Then there are a vast number of peculiarities which are certainly not ornamental in our eyes, but which are confined to the male sex. They are, so far as we can tell, of no service whatever in the struggle of life. With reference to these Mr. Darwin’s argument seems to be this,—“They can serve no other purpose with which we are acquainted, therefore they must be attractive to the female—therefore they must be acquired by sexual selection.” Such arguments as these cannot carry much weight. [Footnote: Descent of Man, vol ii p 284.]

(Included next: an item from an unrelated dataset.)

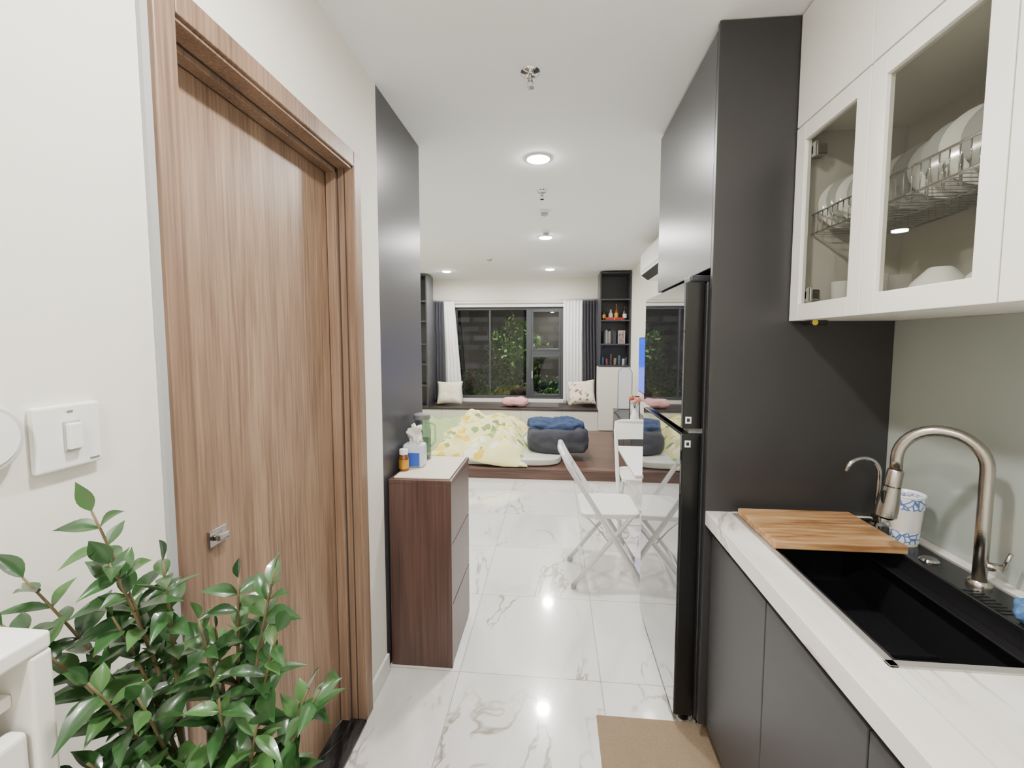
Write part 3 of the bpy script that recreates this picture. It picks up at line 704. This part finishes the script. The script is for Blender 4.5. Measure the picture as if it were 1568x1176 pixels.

On the whole, we can hardly come to any other conclusion than that the theory of sexual selection is not proved. In many cases it is known that such selection is not the result of choice; in other cases, where choice seems probable, we have no ground for believing that external appearance is the sole ground of that choice. It may exercise some influence, but that is all. Even if admitted, there are many things which cannot be accounted for by it without very extravagant assumptions. It cannot then be admitted as covering the large classes of phenomena left unaccounted for by the theory of natural selection.
So far as the lower animals are concerned, the results to which an examination of Mr. Darwin’s views has led us may be summed up in the following propositions:—
1. That the two causes, natural and sexual selection, have probably exercised some influence in the modification of animal forms; but that the laws of probability preclude our entertaining the belief that these causes can have had, by themselves, and apart from a superintending power, anything beyond a very limited operation.
2. That in cases where there have been related changes in different parts of the same organism, or in different organisms, the inadequacy of these two causes is virtually admitted by the introduction of certain supposed laws; and that these laws, being defined by Mr. Darwin to be no more than “the ascertained sequence of events,” cannot be regarded as efficient causes, and so cannot supply the defect.
3. That there are particular points in the chain of life, in which the transition from one form to another is so great, and so incapable of graduation, that it is impossible to suppose that these two causes can have been adequate to produce it. Of this a notable instance is to be found in the transition from oviparous animals to the mammalia.